> [Objective]:
Reproduce this listing in full.

> [Data section]:
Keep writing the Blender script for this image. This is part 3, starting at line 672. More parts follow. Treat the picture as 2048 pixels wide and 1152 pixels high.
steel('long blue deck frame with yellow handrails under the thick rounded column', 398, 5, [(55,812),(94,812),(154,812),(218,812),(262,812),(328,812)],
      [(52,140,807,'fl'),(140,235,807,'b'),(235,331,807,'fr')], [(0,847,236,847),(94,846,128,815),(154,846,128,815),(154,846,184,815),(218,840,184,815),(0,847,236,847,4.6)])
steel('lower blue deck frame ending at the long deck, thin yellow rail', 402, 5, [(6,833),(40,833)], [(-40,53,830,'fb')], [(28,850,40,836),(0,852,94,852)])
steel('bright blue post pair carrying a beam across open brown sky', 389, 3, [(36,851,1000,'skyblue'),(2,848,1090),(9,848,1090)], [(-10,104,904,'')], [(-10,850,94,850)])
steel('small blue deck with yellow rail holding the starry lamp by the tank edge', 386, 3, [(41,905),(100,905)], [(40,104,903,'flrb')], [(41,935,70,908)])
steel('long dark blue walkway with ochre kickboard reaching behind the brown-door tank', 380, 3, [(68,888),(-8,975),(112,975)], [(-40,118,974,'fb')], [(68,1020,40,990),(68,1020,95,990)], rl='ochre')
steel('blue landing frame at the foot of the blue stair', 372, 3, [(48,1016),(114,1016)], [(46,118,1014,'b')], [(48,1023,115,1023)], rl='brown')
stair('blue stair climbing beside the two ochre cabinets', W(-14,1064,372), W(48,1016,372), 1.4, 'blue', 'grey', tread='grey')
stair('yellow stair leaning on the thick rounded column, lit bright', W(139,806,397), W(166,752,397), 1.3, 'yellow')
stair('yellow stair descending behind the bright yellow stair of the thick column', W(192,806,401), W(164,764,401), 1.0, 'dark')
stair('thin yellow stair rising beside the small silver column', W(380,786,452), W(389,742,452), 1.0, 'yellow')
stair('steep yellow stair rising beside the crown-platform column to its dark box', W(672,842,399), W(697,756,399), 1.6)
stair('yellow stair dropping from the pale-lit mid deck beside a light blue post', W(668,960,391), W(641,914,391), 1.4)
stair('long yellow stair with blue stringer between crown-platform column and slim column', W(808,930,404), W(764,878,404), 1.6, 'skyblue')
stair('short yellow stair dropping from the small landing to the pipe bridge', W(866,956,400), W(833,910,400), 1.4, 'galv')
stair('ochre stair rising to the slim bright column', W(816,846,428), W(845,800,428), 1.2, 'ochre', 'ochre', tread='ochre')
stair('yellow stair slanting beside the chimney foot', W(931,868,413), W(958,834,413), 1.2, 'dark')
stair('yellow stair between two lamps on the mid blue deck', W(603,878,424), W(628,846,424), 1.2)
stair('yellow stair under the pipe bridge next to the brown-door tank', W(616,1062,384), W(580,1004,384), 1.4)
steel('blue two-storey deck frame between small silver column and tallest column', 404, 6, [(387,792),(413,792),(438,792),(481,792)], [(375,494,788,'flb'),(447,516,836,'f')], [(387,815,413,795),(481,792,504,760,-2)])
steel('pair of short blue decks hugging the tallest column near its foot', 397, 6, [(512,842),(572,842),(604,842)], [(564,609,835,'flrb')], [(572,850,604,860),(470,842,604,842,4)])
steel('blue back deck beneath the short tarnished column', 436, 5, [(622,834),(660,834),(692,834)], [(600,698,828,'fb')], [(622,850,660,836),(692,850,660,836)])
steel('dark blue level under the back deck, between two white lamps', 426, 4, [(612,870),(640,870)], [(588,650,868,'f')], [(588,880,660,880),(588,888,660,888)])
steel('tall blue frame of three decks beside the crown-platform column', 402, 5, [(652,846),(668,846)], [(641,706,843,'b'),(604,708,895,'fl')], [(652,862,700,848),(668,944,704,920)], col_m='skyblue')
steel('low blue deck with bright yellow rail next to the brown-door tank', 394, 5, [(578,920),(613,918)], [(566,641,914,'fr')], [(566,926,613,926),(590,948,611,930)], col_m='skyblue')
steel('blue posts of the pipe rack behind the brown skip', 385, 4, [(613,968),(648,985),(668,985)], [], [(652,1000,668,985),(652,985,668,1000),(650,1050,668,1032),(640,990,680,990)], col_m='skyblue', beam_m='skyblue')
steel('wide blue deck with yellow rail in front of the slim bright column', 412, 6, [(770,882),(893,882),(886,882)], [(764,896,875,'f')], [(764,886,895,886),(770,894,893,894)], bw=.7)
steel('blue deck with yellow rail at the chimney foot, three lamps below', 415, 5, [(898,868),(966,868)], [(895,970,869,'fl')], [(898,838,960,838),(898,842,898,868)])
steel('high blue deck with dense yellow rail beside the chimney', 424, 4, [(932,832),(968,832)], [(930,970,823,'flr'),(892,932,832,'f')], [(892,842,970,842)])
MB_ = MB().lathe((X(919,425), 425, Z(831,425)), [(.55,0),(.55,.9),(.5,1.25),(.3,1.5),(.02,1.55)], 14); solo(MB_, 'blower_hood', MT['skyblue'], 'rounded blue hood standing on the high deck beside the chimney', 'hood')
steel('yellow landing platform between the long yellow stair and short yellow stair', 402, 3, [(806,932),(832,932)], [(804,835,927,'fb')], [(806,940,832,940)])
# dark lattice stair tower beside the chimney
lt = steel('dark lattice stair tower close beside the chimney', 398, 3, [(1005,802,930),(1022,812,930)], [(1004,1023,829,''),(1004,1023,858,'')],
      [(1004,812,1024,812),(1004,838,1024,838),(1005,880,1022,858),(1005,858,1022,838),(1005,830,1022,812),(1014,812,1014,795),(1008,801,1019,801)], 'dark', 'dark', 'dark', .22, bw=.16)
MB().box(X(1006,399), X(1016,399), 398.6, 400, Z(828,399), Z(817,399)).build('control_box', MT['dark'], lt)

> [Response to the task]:
Keep writing the Blender script for this image. This is part 3, starting at line 672. More parts follow. Treat the picture as 2048 pixels wide and 1152 pixels high.
steel('long blue deck frame with yellow handrails under the thick rounded column', 398, 5, [(55,812),(94,812),(154,812),(218,812),(262,812),(328,812)],
      [(52,140,807,'fl'),(140,235,807,'b'),(235,331,807,'fr')], [(0,847,236,847),(94,846,128,815),(154,846,128,815),(154,846,184,815),(218,840,184,815),(0,847,236,847,4.6)])
steel('lower blue deck frame ending at the long deck, thin yellow rail', 402, 5, [(6,833),(40,833)], [(-40,53,830,'fb')], [(28,850,40,836),(0,852,94,852)])
steel('bright blue post pair carrying a beam across open brown sky', 389, 3, [(36,851,1000,'skyblue'),(2,848,1090),(9,848,1090)], [(-10,104,904,'')], [(-10,850,94,850)])
steel('small blue deck with yellow rail holding the starry lamp by the tank edge', 386, 3, [(41,905),(100,905)], [(40,104,903,'flrb')], [(41,935,70,908)])
steel('long dark blue walkway with ochre kickboard reaching behind the brown-door tank', 380, 3, [(68,888),(-8,975),(112,975)], [(-40,118,974,'fb')], [(68,1020,40,990),(68,1020,95,990)], rl='ochre')
steel('blue landing frame at the foot of the blue stair', 372, 3, [(48,1016),(114,1016)], [(46,118,1014,'b')], [(48,1023,115,1023)], rl='brown')
stair('blue stair climbing beside the two ochre cabinets', W(-14,1064,372), W(48,1016,372), 1.4, 'blue', 'grey', tread='grey')
stair('yellow stair leaning on the thick rounded column, lit bright', W(139,806,397), W(166,752,397), 1.3, 'yellow')
stair('yellow stair descending behind the bright yellow stair of the thick column', W(192,806,401), W(164,764,401), 1.0, 'dark')
stair('thin yellow stair rising beside the small silver column', W(380,786,452), W(389,742,452), 1.0, 'yellow')
stair('steep yellow stair rising beside the crown-platform column to its dark box', W(672,842,399), W(697,756,399), 1.6)
stair('yellow stair dropping from the pale-lit mid deck beside a light blue post', W(668,960,391), W(641,914,391), 1.4)
stair('long yellow stair with blue stringer between crown-platform column and slim column', W(808,930,404), W(764,878,404), 1.6, 'skyblue')
stair('short yellow stair dropping from the small landing to the pipe bridge', W(866,956,400), W(833,910,400), 1.4, 'galv')
stair('ochre stair rising to the slim bright column', W(816,846,428), W(845,800,428), 1.2, 'ochre', 'ochre', tread='ochre')
stair('yellow stair slanting beside the chimney foot', W(931,868,413), W(958,834,413), 1.2, 'dark')
stair('yellow stair between two lamps on the mid blue deck', W(603,878,424), W(628,846,424), 1.2)
stair('yellow stair under the pipe bridge next to the brown-door tank', W(616,1062,384), W(580,1004,384), 1.4)
steel('blue two-storey deck frame between small silver column and tallest column', 404, 6, [(387,792),(413,792),(438,792),(481,792)], [(375,494,788,'flb'),(447,516,836,'f')], [(387,815,413,795),(481,792,504,760,-2)])
steel('pair of short blue decks hugging the tallest column near its foot', 397, 6, [(512,842),(572,842),(604,842)], [(564,609,835,'flrb')], [(572,850,604,860),(470,842,604,842,4)])
steel('blue back deck beneath the short tarnished column', 436, 5, [(622,834),(660,834),(692,834)], [(600,698,828,'fb')], [(622,850,660,836),(692,850,660,836)])
steel('dark blue level under the back deck, between two white lamps', 426, 4, [(612,870),(640,870)], [(588,650,868,'f')], [(588,880,660,880),(588,888,660,888)])
steel('tall blue frame of three decks beside the crown-platform column', 402, 5, [(652,846),(668,846)], [(641,706,843,'b'),(604,708,895,'fl')], [(652,862,700,848),(668,944,704,920)], col_m='skyblue')
steel('low blue deck with bright yellow rail next to the brown-door tank', 394, 5, [(578,920),(613,918)], [(566,641,914,'fr')], [(566,926,613,926),(590,948,611,930)], col_m='skyblue')
steel('blue posts of the pipe rack behind the brown skip', 385, 4, [(613,968),(648,985),(668,985)], [], [(652,1000,668,985),(652,985,668,1000),(650,1050,668,1032),(640,990,680,990)], col_m='skyblue', beam_m='skyblue')
steel('wide blue deck with yellow rail in front of the slim bright column', 412, 6, [(770,882),(893,882),(886,882)], [(764,896,875,'f')], [(764,886,895,886),(770,894,893,894)], bw=.7)
steel('blue deck with yellow rail at the chimney foot, three lamps below', 415, 5, [(898,868),(966,868)], [(895,970,869,'fl')], [(898,838,960,838),(898,842,898,868)])
steel('high blue deck with dense yellow rail beside the chimney', 424, 4, [(932,832),(968,832)], [(930,970,823,'flr'),(892,932,832,'f')], [(892,842,970,842)])
MB_ = MB().lathe((X(919,425), 425, Z(831,425)), [(.55,0),(.55,.9),(.5,1.25),(.3,1.5),(.02,1.55)], 14); solo(MB_, 'blower_hood', MT['skyblue'], 'rounded blue hood standing on the high deck beside the chimney', 'hood')
steel('yellow landing platform between the long yellow stair and short yellow stair', 402, 3, [(806,932),(832,932)], [(804,835,927,'fb')], [(806,940,832,940)])
# dark lattice stair tower beside the chimney
lt = steel('dark lattice stair tower close beside the chimney', 398, 3, [(1005,802,930),(1022,812,930)], [(1004,1023,829,''),(1004,1023,858,'')],
      [(1004,812,1024,812),(1004,838,1024,838),(1005,880,1022,858),(1005,858,1022,838),(1005,830,1022,812),(1014,812,1014,795),(1008,801,1019,801)], 'dark', 'dark', 'dark', .22, bw=.16)
MB().box(X(1006,399), X(1016,399), 398.6, 400, Z(828,399), Z(817,399)).build('control_box', MT['dark'], lt)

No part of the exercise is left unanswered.